In 2012, Roxanna Sevilla, Maria Orozco, and Rosa Isela Gonzalez filed a lawsuit in Los Angeles County alleging gender discrimination, sexual harassment, intentional infliction of emotional distress, and false imprisonment against their employer, Jon Davler Inc.
In the complaint, the plaintiffs allege that one day, supervisor Christine Yang found a used sanitary napkin and blood in the toilet area of the women’s restroom. Angered by the mess, Yang approached the plaintiffs and others in their department and accused them all of being “dirty.”
She then demanded to know who was on their menstrual period. Yang wanted to determine which one of the plaintiffs was the “unclean” one who had left the napkin in the bathroom. Everyone denied being on their menstrual period. Yang then forced the employees to line up against a wall and then one by one go into the bathroom to be inspected by a female attendant. The female attendant had all the women pull down their pants and underwear so their vaginal areas could be examined for a menstrual period.
Unsurprisingly, this incident led to a class-action lawsuit.
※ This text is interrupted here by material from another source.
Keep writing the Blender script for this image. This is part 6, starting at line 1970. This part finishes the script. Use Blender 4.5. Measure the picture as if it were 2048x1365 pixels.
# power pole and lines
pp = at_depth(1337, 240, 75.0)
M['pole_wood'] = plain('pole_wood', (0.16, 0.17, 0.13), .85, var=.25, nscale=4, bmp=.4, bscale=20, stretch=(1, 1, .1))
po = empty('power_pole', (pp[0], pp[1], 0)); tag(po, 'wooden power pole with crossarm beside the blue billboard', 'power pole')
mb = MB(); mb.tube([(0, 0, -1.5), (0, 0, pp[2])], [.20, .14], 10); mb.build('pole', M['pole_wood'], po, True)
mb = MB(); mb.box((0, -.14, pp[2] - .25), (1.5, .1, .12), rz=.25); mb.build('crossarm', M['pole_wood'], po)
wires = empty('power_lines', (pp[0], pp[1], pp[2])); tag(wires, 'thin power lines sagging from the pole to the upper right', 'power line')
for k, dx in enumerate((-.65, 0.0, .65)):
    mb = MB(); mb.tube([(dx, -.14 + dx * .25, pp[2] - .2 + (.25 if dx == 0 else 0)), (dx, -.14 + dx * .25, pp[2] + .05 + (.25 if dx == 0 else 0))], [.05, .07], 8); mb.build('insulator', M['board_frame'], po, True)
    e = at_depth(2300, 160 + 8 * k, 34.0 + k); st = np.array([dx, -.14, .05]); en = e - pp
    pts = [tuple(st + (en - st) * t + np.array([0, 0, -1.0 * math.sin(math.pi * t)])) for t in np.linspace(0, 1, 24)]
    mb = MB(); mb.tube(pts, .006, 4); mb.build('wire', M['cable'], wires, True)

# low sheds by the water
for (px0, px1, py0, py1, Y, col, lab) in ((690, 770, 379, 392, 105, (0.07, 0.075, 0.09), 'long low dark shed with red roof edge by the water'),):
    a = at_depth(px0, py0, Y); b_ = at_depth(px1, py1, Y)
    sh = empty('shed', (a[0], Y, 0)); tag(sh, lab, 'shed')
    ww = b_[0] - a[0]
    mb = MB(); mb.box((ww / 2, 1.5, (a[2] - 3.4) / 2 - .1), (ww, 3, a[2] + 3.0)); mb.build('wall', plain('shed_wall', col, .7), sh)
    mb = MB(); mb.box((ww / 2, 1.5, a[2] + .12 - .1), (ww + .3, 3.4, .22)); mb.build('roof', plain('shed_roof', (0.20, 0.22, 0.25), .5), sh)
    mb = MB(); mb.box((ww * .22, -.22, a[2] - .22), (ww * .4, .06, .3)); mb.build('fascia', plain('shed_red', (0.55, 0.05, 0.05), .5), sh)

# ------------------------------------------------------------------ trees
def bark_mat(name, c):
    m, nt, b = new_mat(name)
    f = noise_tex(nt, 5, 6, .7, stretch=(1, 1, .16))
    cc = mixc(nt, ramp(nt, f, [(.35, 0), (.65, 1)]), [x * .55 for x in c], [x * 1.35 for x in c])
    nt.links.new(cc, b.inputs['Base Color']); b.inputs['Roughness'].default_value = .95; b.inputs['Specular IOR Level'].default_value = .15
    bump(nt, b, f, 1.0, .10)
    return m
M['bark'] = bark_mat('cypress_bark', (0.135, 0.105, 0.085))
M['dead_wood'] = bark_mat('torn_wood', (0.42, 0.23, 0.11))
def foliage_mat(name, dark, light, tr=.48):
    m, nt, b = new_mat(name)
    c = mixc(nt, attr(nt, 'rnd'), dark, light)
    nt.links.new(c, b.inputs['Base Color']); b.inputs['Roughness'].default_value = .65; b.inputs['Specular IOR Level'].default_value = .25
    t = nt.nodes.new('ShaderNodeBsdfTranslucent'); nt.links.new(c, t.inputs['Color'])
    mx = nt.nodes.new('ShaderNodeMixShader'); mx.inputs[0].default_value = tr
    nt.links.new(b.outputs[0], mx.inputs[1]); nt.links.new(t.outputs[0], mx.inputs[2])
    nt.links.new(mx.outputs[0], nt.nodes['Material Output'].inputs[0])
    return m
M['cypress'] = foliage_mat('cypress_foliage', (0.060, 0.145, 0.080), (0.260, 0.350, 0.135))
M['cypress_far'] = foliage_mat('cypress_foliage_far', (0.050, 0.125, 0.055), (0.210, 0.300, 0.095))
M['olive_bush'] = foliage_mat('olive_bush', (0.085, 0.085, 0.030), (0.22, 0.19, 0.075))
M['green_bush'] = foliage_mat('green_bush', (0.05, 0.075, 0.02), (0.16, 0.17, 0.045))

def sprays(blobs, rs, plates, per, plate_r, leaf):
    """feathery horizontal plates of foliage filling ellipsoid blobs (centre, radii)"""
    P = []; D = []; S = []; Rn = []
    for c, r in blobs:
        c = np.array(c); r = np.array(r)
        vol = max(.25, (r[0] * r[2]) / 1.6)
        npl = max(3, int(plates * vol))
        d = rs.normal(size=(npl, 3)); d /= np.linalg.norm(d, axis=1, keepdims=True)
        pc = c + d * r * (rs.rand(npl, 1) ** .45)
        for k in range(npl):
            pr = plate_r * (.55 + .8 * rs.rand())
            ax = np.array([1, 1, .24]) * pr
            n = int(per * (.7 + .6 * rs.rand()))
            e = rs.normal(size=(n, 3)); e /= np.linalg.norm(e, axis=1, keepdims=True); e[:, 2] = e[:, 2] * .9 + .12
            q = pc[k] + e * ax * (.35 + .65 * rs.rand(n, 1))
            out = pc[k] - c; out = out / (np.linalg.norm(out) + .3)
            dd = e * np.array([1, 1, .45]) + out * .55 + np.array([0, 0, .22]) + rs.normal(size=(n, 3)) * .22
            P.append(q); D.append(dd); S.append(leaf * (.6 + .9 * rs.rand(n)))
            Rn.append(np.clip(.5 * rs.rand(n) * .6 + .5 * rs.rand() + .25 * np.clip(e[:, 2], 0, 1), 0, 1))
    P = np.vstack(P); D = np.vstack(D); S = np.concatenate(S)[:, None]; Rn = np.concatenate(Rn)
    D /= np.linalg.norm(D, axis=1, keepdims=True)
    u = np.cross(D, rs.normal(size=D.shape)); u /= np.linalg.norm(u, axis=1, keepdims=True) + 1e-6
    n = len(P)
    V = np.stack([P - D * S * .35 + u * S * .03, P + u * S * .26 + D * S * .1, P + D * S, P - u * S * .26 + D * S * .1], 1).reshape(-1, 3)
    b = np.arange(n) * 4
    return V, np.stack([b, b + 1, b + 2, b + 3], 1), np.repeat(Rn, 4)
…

Now, two years after the suit has been filed, the defendant’s insurance company, Arch Insurance, is refusing to provide coverage for damages arising out of this suit. Jon Davler Inc, in turn, has filed suit against the insurance providers for a breach of contract.
Arch’s defense lies within an exclusion carved out in its policies; omissions include, “termination of a person’s employment, or employment-related practices.”
So the moral of the story is: there are demands of your employees that go too far.